New Renault Symbioz mid-sized SUV primed for spring unveiling

Renault C Segment crossover render front quarter
Renault C Segment crossover render front quarter

Our rendering shows what the Renault Symbioz could look like

Renault has revealed its upcoming value-focused SUV will be named the Renault Symbioz ahead of its unveiling, which is set to take place in the spring.

Primed to launch as a compact SUV and a potential rival to the Toyota C-HR, the Symbioz will expand the French brand’s offering in the larger and more expensive C-segment.

The Symbioz is understood to be only slightly larger than the Clio-based Captur, at around 4410mm long and weighing in at under 1500kg, and will be positioned to fill the 'gap' between that car and the coupé-backed Arkana.


It will likely be based on the same CMF-B architecture as the Captur and will be offered with an E-Tech full-hybrid powertrain with 143bhp - the same as the engine that drives the current Renault Clio E-Tech hybrid.

The use of this advanced drivetrain should ensure increased driving enjoyment and lower fuel consumption.

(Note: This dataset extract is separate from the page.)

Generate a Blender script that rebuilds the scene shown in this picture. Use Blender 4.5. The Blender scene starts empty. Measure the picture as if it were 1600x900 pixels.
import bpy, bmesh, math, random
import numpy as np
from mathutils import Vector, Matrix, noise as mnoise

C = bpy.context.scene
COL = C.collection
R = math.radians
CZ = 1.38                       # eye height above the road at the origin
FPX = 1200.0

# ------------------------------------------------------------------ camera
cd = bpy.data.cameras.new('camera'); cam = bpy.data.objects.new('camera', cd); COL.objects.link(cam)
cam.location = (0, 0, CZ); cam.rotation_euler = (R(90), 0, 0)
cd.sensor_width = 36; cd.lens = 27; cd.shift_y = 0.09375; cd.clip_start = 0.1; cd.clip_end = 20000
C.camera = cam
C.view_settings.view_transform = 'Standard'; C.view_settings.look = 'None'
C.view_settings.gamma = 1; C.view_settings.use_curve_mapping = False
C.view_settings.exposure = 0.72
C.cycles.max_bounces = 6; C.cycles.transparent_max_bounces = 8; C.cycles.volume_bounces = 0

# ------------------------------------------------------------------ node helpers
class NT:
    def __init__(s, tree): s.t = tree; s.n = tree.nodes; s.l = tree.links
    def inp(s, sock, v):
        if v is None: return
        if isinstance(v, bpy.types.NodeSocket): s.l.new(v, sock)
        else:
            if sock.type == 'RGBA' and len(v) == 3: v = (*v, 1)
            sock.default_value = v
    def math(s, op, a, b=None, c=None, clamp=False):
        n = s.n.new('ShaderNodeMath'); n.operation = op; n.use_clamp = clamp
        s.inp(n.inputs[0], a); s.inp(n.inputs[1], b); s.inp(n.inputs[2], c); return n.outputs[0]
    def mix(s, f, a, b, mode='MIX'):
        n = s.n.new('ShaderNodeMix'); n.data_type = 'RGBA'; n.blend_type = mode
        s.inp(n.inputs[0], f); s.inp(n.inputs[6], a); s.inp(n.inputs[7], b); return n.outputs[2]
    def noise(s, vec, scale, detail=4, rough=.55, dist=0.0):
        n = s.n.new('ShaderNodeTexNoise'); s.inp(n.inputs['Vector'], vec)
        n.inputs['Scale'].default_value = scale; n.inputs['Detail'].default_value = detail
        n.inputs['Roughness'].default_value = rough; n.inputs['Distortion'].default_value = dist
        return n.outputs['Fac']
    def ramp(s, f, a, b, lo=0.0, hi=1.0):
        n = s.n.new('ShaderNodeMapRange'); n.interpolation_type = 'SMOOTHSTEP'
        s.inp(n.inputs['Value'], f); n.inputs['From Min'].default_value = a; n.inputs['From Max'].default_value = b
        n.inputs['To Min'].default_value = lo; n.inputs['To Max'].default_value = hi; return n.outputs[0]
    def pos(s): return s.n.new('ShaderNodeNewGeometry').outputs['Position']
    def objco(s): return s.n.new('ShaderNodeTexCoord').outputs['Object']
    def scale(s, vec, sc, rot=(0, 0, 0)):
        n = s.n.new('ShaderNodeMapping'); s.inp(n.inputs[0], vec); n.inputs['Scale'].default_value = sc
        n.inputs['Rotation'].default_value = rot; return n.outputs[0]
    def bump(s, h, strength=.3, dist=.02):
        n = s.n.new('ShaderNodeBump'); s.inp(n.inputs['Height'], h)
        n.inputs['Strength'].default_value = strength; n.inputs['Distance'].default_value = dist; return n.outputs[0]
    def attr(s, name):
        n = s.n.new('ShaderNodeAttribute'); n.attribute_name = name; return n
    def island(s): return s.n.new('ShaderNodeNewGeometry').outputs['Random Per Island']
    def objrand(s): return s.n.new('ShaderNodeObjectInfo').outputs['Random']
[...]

Its platform should also enable it to offer the same choice of full- and plug-in hybrid powertrains while potentially paving the way for a pure-electric derivative further down the line, based on CMF-BEV platform (now known as Ampr Small).

Renault added the Symbioz name comes from the ancient Greek word ‘symbiosis’, which means ‘living together’.

It previously appeared seven years ago at the Geneva motor show on an electric concept car equipped with autonomous driving capabilities.

The new Symbioz is expected to complement its practicality with the best technology that Renault has to offer. This includes the new-generation Solarbay panoramic glass roof, which turns opaque at the flick of a switch, and the E-Tech full hybrid 145hp engine.

Product performance boss Bruno Vanel explained why Renault is expanding its line-up in this area: “We were a lot focused on the B-segment, maybe a little bit too much, whereas the European market is at least as much focused on the C-segment.

“What we did is balance our focus a little bit more between the C-segment and B-segment – and from less than 25% of our sales being C-segment, we have almost reached 40% in recent months.”

Vanel said introducing a car in this space would be emblematic of the brand’s push for higher margins with a new target demographic: “We are going for [it with] the Rafale and the Espace. These are sort of new areas for us, these kinds of SUVs.”

He added that “higher turnover is important for us, maybe also with some more affluent customers sometimes” but Renault does “not want to lose” its traditional customer base.

“We aren't aiming at being premium,” said Vanel. “I would say being at the top of what you call the mainstream but a little bit more at the top than at the bottom, for sure.”